For such a glorious day it seems such a glorious waste to spend every waking hour trailing through endless revision notes but this is the reality that many of us young people now face. I particularly feel sorry for those who are to take part in their GCSE examinations. I found cramming my head full of useless GCSE subject details laboriously difficult, I can understand your pain.
There is no doubt in my mind that GCSE are way harder than ‘A’ levels. It may sound surprising but it is true, the quantity of GCSEs staggers even the brightest of minds and conclusively leaves you a numb stupefied mess that wishes to vow never to take another examination again.

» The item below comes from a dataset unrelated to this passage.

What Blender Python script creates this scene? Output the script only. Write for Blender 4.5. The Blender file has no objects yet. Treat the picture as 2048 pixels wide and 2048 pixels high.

Although school for me has always been a little different to everybody else. My brain has been wired back to front, topsy-turvy and consequently I seem to be living in a world full of opposites. I know it sounds ridiculous, perhaps even a little strange but for me dyslexia is like an eccentric gift.
I don’t consider it any problem that I am dyslexic. I am grateful that my dyslexia is only light. I often get my opposites confused, find directions hopelessly confusing, maths is an alien language and my auditory memory is rather bad.
School has provided me a challenge not only academically but personally. I have had to recognise the various problems I have and find ways to get around them. The concept of milk going on the cereal and water going in the cup was difficult to grasp when I was 5 years old.
Now as a student proceeding to finish his A level exams I would be lying if my dyslexia challenge is now finished. I have to accept that my brain has been wired back to front and that everybody else is usually just talking incorrectly, I’m normal. What I can say is that dyslexia is not a problem, I have beaten it academically and have achieved higher than those without dyslexia.
At school it is very easy for fellow students to mock, in the past I have occasionally experienced such instances, especially with grasping mathematical concepts. However, just because I can’t understand Pythagoras’s Theorem does not mean I cannot understand the possible influence Pythagoras had upon Plato.
A while ago I wrote an article for the British Dyslexia Magazine explaining the certain difficulties of being dyslexic at school and the methods to get around them. Of course bullying was common in Primary School, after all I couldn’t read until I was eight, but something which is always true about the bully is that personally he is not satisfied and usually suffering from far worse issues.
From what I have observed dyslexia is usually the bully at school. It makes academic life that little bit more difficult, socially can make it difficult to relate but ultimately we have to realise we must beat the bully. Dyslexia is the bully, beat it.